Trump, Mueller, the issue of ‘guilt’ and a do-nothing Congress
The real relationship between the Donald Trump campaign and the Vladimir Putin regime in Russia remains murky even after Part I of former special counsel Robert Mueller’s report into Russian interference in the 2016 presidential election. One thing is certain: The relationship was much more complicated than President Trump admits in his relentless public assertion that the investigation into the Russian attack on U.S. democracy in 2016 was a “witch hunt” and that Mueller found “no collusion” with Russia during the campaign.
The president obviously believes that if you repeat something often enough, people will believe it.
To be honest with the American people, Trump should say what Mueller makes clear in the report — that the investigation did not pass judgment on the president’s guilt or innocence one way or the other.
Mueller did not exonerate Trump. The special counsel took no position on the president’s personal guilt or innocence in Russian interference in 2016. In his report, Mueller dodges Trump’s potential violation of U.S. law — not because Trump was necessarily innocent but because Justice Department policy states that a president cannot be charged with a federal crime while in office. Separately, Mueller stated publicly that “if we had had confidence that the president clearly did not commit a crime, we would have said so.”

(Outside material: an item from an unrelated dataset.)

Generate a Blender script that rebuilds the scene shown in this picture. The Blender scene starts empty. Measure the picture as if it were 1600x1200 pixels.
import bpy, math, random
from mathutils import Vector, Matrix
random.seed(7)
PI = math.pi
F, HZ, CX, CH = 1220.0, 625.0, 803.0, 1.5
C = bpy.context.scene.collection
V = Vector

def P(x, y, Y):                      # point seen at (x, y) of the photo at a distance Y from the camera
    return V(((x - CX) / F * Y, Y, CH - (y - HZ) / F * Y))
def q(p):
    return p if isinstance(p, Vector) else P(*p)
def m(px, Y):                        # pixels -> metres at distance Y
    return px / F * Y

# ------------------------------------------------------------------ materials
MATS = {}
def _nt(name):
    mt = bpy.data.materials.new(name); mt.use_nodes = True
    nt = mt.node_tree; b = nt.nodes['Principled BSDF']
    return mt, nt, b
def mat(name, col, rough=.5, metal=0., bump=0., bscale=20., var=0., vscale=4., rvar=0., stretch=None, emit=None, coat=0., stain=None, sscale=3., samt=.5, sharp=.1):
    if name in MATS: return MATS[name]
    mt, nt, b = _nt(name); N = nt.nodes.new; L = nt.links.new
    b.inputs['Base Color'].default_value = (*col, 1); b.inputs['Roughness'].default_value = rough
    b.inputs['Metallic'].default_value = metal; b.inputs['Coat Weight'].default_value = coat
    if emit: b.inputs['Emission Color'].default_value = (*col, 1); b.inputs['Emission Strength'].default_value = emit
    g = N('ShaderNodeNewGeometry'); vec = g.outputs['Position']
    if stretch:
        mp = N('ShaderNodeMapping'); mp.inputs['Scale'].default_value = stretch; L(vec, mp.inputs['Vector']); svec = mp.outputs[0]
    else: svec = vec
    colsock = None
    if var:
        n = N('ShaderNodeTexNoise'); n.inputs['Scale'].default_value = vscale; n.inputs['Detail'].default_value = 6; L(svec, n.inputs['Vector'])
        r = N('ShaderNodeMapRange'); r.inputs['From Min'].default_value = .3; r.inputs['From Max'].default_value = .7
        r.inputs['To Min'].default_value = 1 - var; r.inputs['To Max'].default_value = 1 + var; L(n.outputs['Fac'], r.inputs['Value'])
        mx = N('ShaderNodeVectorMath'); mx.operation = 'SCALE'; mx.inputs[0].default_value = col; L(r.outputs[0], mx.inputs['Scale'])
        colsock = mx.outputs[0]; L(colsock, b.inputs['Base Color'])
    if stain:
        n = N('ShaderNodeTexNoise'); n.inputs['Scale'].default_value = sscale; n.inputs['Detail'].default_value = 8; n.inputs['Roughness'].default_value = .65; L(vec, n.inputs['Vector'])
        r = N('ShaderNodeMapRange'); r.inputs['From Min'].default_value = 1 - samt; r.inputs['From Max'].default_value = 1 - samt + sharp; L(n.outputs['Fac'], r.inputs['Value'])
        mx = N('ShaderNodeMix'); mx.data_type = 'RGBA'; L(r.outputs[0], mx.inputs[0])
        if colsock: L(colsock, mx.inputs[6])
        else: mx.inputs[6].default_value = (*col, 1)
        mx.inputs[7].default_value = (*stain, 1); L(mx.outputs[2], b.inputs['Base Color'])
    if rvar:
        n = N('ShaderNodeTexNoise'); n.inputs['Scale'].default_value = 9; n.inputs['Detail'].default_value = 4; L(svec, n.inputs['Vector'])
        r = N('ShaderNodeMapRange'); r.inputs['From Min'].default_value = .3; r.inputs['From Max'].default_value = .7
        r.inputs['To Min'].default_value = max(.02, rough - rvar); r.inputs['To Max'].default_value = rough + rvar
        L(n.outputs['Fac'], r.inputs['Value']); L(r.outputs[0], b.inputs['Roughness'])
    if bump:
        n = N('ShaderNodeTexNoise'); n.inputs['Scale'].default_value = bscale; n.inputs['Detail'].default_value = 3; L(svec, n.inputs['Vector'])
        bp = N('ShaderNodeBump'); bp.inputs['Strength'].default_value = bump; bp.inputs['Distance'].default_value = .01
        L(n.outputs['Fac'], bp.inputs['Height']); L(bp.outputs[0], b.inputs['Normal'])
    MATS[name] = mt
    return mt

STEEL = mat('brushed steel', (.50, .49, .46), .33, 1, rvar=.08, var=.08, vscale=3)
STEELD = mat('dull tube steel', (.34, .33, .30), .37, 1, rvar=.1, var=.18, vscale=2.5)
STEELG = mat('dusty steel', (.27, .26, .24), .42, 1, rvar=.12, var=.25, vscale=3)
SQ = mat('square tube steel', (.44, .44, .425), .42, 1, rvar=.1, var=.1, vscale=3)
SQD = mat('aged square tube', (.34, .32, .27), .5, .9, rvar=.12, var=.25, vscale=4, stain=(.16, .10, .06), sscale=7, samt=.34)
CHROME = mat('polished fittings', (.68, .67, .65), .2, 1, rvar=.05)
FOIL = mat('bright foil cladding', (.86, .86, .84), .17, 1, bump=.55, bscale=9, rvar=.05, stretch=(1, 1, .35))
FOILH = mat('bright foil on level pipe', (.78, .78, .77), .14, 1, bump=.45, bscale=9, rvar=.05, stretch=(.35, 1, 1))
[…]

Mueller’s report also makes no judgement about Trump and his campaign on the question of “collusion.” The report states that collusion is not a specific offense or theory of liability found in U.S. law, nor is it a term of art in federal law.
Part I of the special counsel report does raise a very serious legal question on whether Trump violated existing U.S. law prohibiting foreign involvement in American elections.
U.S. law forbids foreign nationals from contributing anything of value in U.S. elections. It is also illegal for U.S. citizens to solicit or accept foreign contributions related to U.S. elections.
Part I of the report offers plenty of questions about the president’s possible violation of the provision of the law on foreign involvement in American elections.
In public comments on July 27, 2016, Trump pleaded with Russia to hack Hillary Clinton’s emails and to release them. Hours later, Russian hackers, ultimately indicted by Mueller, made the first effort to break into the Clinton campaign servers. Many of the stolen Clinton emails were ultimately released to the public.
To further solidify his political appetite for foreign campaign help, Trump recently admitted that he would again accept negative foreign research on his opponents in future elections.
The Russians also offered dirt on Hillary Clinton to the president’s close circle of campaign advisers. Donald Trump Jr. apparently welcomed that information for the purpose of a campaign advantage for the Trump tower meeting on June 9, 2016. Trump campaign manager Paul Manafort and senior adviser Jared Kushner also attended the meeting.
Throughout the campaign, the number of contacts between the Trump campaign in 2016 and Russian officials and persons representing Russian interests during a U.S. national election was unprecedented.
Trump campaign officials consistently lied in public and to investigators about their contacts with Russians. Why did so many of them lie about their Russian contacts if these contacts did not contain solicitation and offers of Russian campaign or otherwise involve illegal campaign activity with a foreign power?
A legal judgment on Trump’s guilt or innocence by Mueller on this aspect of U.S. law also falls within the Justice Department policy on presidential indictments. But for this layman, Trump’s actions look like solicitation of a potentially helpful contribution —something of value in a U.S. election — from a foreign power in violation of U.S. law.
The Mueller report failed to investigate the question of Trump’s financial relationship with Russia. The president made financial investigations a red line for any inquiry, and Mueller avoided wading into the shadowy questions of Trump’s finances. But no investigation into the relationship between Trump and Russia is complete without a full review of that financial relationship.
Given Justice Department policy, Trump’s possible violations of U.S. election law and obstruction of justice are open legal questions that can now only be resolved in an impeachment investigation.
The president and his Republican supporters will continue to bully, howl in outrage and use every legal trick to prevent a thorough investigation into the president’s relationship with Russia, a hostile foreign power which attacked American democracy. Right now, Trump is winning, as Congress looks timid, uncertain and weak in the face of the president’s aggressive opposition.
The clock is running out on any realistic chance to lay out the facts of Trump’s involvement in the Russian attack on American democracy to the voters. The Mueller report is 400 pages of legal description without judgments on presidential actions, yet potential impeachable offenses are everywhere in the report.
At some point very soon, impeachment must begin. This is no time for indecision weakness, or paralysis caused by overthought political calculations. Let the American people decide after hearing the public testimony of those involved. It is no exaggeration to say that the future of American democracy and our influence in the world are at stake in coming months.
James W. Pardew is a former U.S. ambassador to Bulgaria and career Army intelligence officer. He has served as Deputy Assistant Secretary General of NATO and is the author of Peacemakers: American Leadership and the End of Genocide in the Balkans.